Letizia Pezzali é uma escritora italiana, nascida em Pavia. “Lealdade” (D. Quixote, 2018) é a sua obra de estreia em Portugal, escrita num estilo muito inovador, lembrando Milan Kundera, num registo de contenção propositadamente elegante e feminino, de onde brota uma dimensão emocional que nos diz respeito a todos, seres humanos relacionais.
A personagem principal, Giulia, é uma mulher jovem que trabalha em Londres, na área financeira de num banco de investimentos, condicionado pelos imprevisíveis e caóticos mercados mundiais de “números volúveis”, capazes de distorcer a própria realidade. Modelos económicos que são mecanismos de conveniência, montados sobre a natureza das coisas para, gradualmente, as modificar. A observância estrita de regras e compromissos instituídos constitui o quotidiano profissional da personagem, que encara esta subjugação sem aparente mal -estar, num contexto vivencial de muito dinheiro em contraposição a muito pouco tempo disponível para relações afectivas, apenas destinadas à manutenção dos privilégios de reputação dos intervenientes.
Um mundo de grande actualidade e contemporaneidade no qual as possíveis consequências do Brexit no centro financeiro de Londres têm contornos imprevistos, suscitando grandes inquietações e tensões quanto ao futuro. Este livro trata o investimento financeiro e o investimento relacional de forma paralela, com a mesma impressão buliçosa, imprevisível e imparável. É neste enquadramento profissional, no próprio dia em que são divulgados os resultados do referendo no Reino Unido, que o nome de Michele, seu antigo namorado enquanto estudante universitária em Milão – namorado casado e vinte anos mais velho -, vem desencadear a vívida recordação de uma fortíssima obsessão amorosa, erótica e pessoal, sentida por alguém que desempenhava, à altura, as mesmas funções que agora exerce Giulia.
Escrito na primeira pessoa, a personagem principal que (se) narra na primeira pessoa, retorna, apenas por ter ouvido pronunciar o nome, a um passado que considerava enterrado, visitando-o agora, numa fase distinta da sua vida, com uma intensidade impulsiva, interpelando-se emocionalmente por tudo o acontecido e interpelando-se a si própria no passado, num diálogo consigo mesma que torna o regresso ao passado muito eloquente. Tão eloquente que pode fazer acontecer um futuro.

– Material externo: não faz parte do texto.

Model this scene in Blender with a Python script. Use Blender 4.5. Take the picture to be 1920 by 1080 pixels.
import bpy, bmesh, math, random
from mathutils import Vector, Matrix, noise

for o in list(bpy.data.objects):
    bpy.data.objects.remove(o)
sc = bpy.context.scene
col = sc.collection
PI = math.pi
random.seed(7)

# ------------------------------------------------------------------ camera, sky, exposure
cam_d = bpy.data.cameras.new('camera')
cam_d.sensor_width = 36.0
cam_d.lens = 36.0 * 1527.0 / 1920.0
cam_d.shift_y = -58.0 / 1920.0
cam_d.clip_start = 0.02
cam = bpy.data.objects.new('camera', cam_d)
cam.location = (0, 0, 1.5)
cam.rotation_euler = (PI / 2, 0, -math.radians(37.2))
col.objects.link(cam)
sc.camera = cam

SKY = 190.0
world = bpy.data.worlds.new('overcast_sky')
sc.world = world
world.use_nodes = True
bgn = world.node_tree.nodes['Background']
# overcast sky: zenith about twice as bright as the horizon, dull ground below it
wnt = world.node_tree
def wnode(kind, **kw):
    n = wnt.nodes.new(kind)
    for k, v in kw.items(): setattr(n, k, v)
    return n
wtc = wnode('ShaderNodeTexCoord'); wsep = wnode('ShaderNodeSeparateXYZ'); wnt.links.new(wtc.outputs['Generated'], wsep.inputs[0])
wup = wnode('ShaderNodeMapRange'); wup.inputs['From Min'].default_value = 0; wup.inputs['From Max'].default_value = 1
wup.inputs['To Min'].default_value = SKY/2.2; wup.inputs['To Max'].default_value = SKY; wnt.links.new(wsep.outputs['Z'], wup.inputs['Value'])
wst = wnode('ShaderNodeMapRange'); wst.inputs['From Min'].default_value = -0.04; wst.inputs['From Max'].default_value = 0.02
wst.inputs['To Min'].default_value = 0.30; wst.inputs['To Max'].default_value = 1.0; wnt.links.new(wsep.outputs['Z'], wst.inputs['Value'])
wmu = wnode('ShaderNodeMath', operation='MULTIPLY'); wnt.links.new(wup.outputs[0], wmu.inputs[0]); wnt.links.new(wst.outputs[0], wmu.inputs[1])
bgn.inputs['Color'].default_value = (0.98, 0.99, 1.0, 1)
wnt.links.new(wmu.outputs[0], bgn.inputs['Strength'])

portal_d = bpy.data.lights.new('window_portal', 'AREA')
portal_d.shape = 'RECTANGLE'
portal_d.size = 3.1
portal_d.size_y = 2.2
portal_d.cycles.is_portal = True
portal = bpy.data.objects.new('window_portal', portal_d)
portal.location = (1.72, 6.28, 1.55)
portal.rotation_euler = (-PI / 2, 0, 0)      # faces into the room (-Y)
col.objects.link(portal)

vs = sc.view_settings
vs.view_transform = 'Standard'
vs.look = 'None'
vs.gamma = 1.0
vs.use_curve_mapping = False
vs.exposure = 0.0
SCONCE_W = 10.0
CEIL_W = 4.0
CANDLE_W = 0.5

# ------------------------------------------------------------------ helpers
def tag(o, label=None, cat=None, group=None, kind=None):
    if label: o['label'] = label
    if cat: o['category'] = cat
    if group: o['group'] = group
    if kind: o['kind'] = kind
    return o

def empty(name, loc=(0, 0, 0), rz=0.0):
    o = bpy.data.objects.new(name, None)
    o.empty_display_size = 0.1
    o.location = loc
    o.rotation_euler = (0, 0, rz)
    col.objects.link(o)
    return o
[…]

“Os seres humanos gostam de pensar que as suas decisões, corretas ou não, reflectem uma coerência interna. Uma personalidade, uma pessoa. Um significado. Não há nada que o ser humano mais deteste do que a ausência de significado. E contudo sucede frequentemente estarmos vazios, e a dificuldade de resistir acumula-se, a tensão de vez em quando deixa espaço ao choro e ao gelo. Nesse caso apaixonarmo-nos pode ser útil”.
Uma séria reflexão sobre a volúpia feroz da vida profissional cheia de turbulências, os disfarces pessoais, a instantaneidade das relações amorosas e do sexo, a mundividência das redes sociais, a solidão procurada ou provocada, as recordações dos que já não estão – tudo isto feito através de uma incisiva observação, no feminino, sobre a própria vida.